When Questions Replaced Gods: The First Spark

From Stories to Questions
Before anyone wondered what the world is made of, people told stories. Lightning meant Zeus was upset. A raging sea showed Poseidon’s mood. Everything had a who, not a what. These tales felt safe, yet they dulled true curiosity.
Most early cultures used mythos—stories of gods, monsters, and heroes—to explain thunder, sunrise, or birth. A child blames a closet monster for strange noises; adults once did the same on a grander scale. The comfort was real, but the questions were missing.

Around the small city of Miletus, something rare happened. A few people asked, What if no god stands behind each event? What if there is something in things you can study, repeat, and understand? This pivot from mythos to logos changed the game.
Instead of “Who made the rainbow?” they asked “What is a rainbow?” The world shifted from a stage for spirits to a puzzle for minds. Belief in gods stayed, yet a thirst to probe the stuff itself took hold—setting up rational inquiry.

These thinkers still honored the gods, but they demanded explanations nature itself could supply. They asked new questions: What is everything made of? Is there a pattern behind change? Their fresh wonder opened space for science.

The Milesian Revolution
In Miletus, three names shine: Thales, Anaximander, and Anaximenes. They looked at sea, land, and sky and searched for clues beyond myth.

Thales earns fame as the first scientist. He claimed everything is water.
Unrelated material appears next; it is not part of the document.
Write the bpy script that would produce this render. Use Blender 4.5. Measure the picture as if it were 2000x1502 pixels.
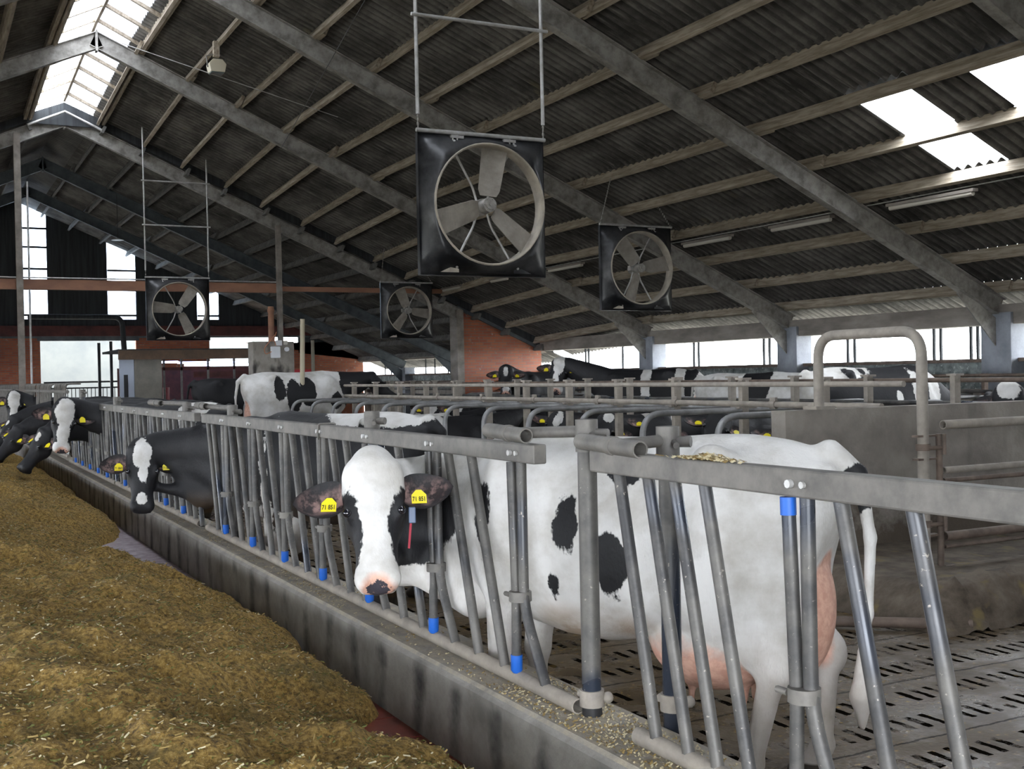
import bpy, math, random
import numpy as np
from mathutils import Vector, Matrix, Euler
for _o in list(bpy.data.objects): bpy.data.objects.remove(_o)
SC = bpy.context.scene
# ------------------------------------------------------------- camera
cam_d = bpy.data.cameras.new('camera'); cam_o = bpy.data.objects.new('camera', cam_d)
SC.collection.objects.link(cam_o); SC.camera = cam_o
cam_d.sensor_width = 36.0; cam_d.lens = 36.0*2253.13/2000.0
cam_d.clip_start = 0.05; cam_d.clip_end = 400
_y, _p, _r = 0.475527538, -0.00863595597, -0.0208715316
_F = Vector((math.sin(_y)*math.cos(_p), math.cos(_y)*math.cos(_p), math.sin(_p)))
_R = Vector((math.cos(_y), -math.sin(_y), 0)); _U = _R.cross(_F)
_R2 = _R*math.cos(_r)+_U*math.sin(_r); _U2 = -_R*math.sin(_r)+_U*math.cos(_r)
_M = Matrix((( _R2.x,_U2.x,-_F.x,0),(_R2.y,_U2.y,-_F.y,0),(_R2.z,_U2.z,-_F.z,1.6),(0,0,0,1)))
cam_o.matrix_world = _M
# ------------------------------------------------------------- world and exposure
W = bpy.data.worlds.new('overcast_sky'); SC.world = W; W.use_nodes = True
_n = W.node_tree.nodes; _l = W.node_tree.links; _n.clear()
_out = _n.new('ShaderNodeOutputWorld'); _bg = _n.new('ShaderNodeBackground')
_tc = _n.new('ShaderNodeTexCoord'); _sep = _n.new('ShaderNodeSeparateXYZ'); _cr = _n.new('ShaderNodeValToRGB')
_l.new(_tc.outputs['Generated'], _sep.inputs[0]); _l.new(_sep.outputs['Z'], _cr.inputs[0])
_cr.color_ramp.elements[0].position = 0.0; _cr.color_ramp.elements[0].color = (0.88,0.93,1.0,1)
_cr.color_ramp.elements[1].position = 0.8; _cr.color_ramp.elements[1].color = (0.94,0.97,1.0,1)
_l.new(_cr.outputs[0], _bg.inputs['Color']); _bg.inputs['Strength'].default_value = 7.0
_l.new(_bg.outputs[0], _out.inputs[0])
SC.view_settings.view_transform = 'Standard'; SC.view_settings.look = 'None'
SC.view_settings.gamma = 1.0; SC.view_settings.use_curve_mapping = False
SC.view_settings.exposure = 1.5
C = SC.collection
rnd = random.Random(7)
PI = math.pi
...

Near rivers and seas, water seems everywhere. Seeds swell when wet; floods shape soil. Thales saw an underlying unity: perhaps all things share one basic substance.

His student Anaximander asked, If all comes from water, where does water come from? He proposed the apeiron—the boundless. Neither fire, water, nor air, this limitless source births everything and receives it back. It was a daringly abstract idea.

Anaximenes sought a middle path. He chose air as the primal element. Air condenses into clouds and water or thins into fire. Invisible yet ever-present, air’s shifting forms explained change. His view introduced a simple, testable hypothesis.
These three did not spin heroic tales. They offered focused guesses you could challenge. By inviting doubt, they invented the spirit of science.

Why Water? Why Apeiron?
Thales picked water because life depends on it. Rivers flood, seeds sprout, and ice, mist, and liquid show one thing in many forms. Everything might be water in disguise.

Anaximander spotted a problem: if water creates fire, water must end. He needed a deeper, limitless source—the apeiron. This “stuff behind the stuff” explained endless variety. It suggested a hidden order the mind could uncover.
The move from myth to reasoning planted questions only humans could answer. Once that spark of curiosity lit, no god could snuff it out.